─── SOURCE DATA
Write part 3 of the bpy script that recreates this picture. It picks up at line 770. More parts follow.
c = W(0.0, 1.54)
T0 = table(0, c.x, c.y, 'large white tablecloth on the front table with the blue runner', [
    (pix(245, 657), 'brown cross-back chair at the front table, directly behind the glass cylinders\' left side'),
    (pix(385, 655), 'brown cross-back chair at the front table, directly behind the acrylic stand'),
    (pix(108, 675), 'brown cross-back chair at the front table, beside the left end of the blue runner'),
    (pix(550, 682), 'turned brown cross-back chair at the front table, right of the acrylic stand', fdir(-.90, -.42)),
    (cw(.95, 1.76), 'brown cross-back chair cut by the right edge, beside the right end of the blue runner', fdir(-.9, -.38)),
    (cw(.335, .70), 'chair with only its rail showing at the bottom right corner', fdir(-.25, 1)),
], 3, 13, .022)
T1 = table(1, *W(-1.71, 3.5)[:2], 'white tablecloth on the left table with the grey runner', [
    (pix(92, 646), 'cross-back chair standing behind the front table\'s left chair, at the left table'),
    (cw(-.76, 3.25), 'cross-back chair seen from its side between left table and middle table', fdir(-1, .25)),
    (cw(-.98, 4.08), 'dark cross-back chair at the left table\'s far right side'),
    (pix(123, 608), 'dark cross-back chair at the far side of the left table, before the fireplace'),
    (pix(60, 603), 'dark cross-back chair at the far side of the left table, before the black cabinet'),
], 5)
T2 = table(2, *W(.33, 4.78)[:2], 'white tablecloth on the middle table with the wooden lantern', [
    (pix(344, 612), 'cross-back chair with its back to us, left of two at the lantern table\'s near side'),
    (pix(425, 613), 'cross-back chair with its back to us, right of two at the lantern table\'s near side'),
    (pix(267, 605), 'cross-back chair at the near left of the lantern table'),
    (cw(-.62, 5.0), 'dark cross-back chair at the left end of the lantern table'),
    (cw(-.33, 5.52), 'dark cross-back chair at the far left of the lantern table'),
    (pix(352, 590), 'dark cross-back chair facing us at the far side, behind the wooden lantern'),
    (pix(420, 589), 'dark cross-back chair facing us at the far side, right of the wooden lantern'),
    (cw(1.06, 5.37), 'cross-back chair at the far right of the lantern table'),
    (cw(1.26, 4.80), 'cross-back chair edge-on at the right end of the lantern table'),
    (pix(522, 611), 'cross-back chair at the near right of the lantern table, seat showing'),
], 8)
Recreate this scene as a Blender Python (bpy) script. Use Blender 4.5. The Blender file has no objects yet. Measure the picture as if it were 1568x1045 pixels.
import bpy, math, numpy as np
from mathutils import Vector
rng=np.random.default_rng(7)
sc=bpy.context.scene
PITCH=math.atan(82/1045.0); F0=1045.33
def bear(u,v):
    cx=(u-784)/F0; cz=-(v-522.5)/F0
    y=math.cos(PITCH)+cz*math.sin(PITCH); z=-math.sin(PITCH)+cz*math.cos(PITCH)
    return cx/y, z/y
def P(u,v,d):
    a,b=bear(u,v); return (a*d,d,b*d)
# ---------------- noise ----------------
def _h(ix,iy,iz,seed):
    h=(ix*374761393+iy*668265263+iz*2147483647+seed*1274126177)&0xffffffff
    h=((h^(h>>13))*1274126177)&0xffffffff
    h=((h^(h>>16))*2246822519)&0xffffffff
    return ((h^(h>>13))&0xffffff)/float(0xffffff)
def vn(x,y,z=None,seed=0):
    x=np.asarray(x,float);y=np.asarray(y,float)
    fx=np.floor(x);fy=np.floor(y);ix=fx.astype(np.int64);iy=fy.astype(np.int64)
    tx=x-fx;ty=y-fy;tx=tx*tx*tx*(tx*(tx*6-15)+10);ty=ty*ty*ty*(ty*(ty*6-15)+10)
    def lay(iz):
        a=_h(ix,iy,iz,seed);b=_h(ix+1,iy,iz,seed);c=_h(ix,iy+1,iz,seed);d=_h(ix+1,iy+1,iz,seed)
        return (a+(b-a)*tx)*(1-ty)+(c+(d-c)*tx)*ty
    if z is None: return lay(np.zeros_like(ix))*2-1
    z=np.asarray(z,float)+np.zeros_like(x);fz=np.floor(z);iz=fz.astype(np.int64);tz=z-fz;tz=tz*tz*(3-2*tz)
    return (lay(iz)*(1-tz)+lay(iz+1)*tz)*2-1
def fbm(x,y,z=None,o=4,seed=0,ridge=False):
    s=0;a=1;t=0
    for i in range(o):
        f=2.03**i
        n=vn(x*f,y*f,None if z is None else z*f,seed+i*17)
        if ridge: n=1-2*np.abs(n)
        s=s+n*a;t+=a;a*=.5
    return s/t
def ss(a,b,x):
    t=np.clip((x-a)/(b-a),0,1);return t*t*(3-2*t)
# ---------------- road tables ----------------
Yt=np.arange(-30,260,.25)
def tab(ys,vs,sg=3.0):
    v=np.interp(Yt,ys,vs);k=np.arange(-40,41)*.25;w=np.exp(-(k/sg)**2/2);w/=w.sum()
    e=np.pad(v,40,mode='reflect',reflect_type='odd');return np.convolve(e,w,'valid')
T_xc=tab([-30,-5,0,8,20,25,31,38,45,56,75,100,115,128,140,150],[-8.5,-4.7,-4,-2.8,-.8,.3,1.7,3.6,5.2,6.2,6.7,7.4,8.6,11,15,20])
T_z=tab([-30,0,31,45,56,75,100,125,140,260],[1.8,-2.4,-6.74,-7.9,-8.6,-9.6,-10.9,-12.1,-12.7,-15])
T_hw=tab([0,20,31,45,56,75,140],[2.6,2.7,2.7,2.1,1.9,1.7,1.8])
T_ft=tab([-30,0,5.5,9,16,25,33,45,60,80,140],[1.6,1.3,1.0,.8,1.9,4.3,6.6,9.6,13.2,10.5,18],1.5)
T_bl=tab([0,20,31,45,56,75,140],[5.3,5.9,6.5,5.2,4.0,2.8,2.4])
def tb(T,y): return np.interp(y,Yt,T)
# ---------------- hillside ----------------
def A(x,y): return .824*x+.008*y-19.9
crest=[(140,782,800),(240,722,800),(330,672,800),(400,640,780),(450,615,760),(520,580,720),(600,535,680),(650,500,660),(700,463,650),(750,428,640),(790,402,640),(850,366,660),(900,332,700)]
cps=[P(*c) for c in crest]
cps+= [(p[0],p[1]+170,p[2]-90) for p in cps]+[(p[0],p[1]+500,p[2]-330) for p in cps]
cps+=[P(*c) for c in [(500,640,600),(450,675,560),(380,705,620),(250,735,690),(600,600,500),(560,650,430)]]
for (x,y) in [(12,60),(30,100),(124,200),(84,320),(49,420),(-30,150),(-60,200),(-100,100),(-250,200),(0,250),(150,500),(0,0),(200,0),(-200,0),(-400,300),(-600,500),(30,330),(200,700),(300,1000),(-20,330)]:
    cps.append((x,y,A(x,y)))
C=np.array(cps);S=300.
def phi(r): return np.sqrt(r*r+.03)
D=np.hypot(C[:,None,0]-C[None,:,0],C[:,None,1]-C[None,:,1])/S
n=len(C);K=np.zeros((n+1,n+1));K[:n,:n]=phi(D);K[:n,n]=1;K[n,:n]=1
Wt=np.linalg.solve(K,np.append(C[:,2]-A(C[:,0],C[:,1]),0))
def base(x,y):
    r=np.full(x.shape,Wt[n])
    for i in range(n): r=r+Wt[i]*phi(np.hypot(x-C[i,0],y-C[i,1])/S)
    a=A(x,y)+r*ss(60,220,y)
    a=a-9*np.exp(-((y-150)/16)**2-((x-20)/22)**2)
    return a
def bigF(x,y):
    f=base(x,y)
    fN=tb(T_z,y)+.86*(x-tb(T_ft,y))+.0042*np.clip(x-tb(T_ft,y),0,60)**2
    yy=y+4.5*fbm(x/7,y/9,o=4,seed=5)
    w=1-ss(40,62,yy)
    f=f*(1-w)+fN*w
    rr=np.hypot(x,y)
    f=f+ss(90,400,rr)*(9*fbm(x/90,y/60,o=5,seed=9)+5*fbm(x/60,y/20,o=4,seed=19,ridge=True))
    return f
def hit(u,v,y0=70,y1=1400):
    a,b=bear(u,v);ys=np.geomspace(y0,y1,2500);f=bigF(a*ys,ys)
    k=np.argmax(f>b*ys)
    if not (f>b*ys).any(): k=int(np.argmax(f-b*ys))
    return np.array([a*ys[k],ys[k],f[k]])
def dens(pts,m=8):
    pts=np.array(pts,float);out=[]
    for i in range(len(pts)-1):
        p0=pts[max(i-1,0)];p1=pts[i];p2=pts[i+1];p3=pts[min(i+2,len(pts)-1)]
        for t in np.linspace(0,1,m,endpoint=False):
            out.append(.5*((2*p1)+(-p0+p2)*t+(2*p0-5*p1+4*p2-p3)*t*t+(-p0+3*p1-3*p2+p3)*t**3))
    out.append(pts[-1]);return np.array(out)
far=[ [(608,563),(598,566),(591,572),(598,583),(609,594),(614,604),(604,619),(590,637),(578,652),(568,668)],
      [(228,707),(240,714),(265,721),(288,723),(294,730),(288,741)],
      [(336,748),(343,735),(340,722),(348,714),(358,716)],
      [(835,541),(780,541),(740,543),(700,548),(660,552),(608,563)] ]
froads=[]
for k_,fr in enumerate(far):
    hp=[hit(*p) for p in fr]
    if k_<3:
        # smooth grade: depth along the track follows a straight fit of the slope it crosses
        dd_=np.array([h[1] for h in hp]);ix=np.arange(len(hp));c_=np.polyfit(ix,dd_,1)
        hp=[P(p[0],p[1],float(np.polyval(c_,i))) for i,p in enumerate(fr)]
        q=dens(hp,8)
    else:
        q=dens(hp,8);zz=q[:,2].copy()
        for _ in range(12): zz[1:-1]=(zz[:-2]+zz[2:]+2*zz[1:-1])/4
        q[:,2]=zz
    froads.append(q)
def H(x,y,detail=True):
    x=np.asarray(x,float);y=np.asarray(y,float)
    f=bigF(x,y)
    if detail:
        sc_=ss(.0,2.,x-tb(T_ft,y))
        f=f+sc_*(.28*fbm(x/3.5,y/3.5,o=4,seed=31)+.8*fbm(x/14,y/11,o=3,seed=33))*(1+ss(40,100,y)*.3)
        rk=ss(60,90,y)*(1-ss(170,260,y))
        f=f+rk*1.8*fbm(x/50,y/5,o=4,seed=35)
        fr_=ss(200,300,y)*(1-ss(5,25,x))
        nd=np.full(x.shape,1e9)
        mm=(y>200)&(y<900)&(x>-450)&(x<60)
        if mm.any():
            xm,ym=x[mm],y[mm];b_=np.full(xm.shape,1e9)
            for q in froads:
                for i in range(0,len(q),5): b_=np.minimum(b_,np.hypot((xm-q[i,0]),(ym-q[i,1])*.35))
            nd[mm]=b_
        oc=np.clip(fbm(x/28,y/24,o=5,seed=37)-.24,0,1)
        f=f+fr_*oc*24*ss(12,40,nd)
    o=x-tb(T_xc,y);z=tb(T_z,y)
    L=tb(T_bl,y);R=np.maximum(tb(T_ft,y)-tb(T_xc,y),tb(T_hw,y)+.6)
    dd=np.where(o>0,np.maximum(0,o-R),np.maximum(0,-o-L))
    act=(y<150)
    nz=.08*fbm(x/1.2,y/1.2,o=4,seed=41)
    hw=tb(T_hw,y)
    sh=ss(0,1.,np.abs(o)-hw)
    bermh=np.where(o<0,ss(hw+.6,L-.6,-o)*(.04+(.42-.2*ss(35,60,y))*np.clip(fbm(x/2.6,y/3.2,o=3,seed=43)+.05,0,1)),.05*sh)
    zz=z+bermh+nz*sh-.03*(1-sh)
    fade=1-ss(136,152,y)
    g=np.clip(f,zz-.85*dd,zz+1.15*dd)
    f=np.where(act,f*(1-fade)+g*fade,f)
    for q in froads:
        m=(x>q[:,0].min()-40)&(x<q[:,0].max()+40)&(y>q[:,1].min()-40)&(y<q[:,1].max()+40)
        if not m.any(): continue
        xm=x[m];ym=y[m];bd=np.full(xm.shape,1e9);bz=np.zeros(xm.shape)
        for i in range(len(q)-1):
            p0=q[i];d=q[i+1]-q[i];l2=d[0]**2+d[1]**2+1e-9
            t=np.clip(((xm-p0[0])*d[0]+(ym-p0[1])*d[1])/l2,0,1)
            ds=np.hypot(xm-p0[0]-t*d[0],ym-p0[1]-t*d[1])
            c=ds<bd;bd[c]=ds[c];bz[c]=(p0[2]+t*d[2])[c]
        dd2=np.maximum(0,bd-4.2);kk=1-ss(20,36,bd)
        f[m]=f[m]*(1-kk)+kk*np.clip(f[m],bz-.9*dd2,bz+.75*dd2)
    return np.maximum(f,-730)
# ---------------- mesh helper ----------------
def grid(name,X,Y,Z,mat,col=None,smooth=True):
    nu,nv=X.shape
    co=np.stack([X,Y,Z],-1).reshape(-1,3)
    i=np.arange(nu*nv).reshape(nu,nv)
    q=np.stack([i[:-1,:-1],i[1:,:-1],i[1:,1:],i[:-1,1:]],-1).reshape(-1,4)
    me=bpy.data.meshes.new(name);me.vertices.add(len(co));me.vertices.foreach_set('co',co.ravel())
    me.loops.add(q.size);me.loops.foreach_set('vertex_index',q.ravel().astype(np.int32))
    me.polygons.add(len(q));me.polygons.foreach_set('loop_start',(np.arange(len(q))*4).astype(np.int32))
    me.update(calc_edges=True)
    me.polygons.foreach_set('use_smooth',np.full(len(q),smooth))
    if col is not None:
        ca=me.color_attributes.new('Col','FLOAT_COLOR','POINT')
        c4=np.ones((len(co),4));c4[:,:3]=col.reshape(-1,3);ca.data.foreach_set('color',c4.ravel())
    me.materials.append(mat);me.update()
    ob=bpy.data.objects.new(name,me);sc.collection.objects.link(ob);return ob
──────
AIM
Return from the data every line that holds "script".

ANSWER TO THE PROBLEM
Write part 3 of the bpy script that recreates this picture. It picks up at line 770. More parts follow.
Recreate this scene as a Blender Python (bpy) script. Use Blender 4.5. The Blender file has no objects yet. Measure the picture as if it were 1568x1045 pixels.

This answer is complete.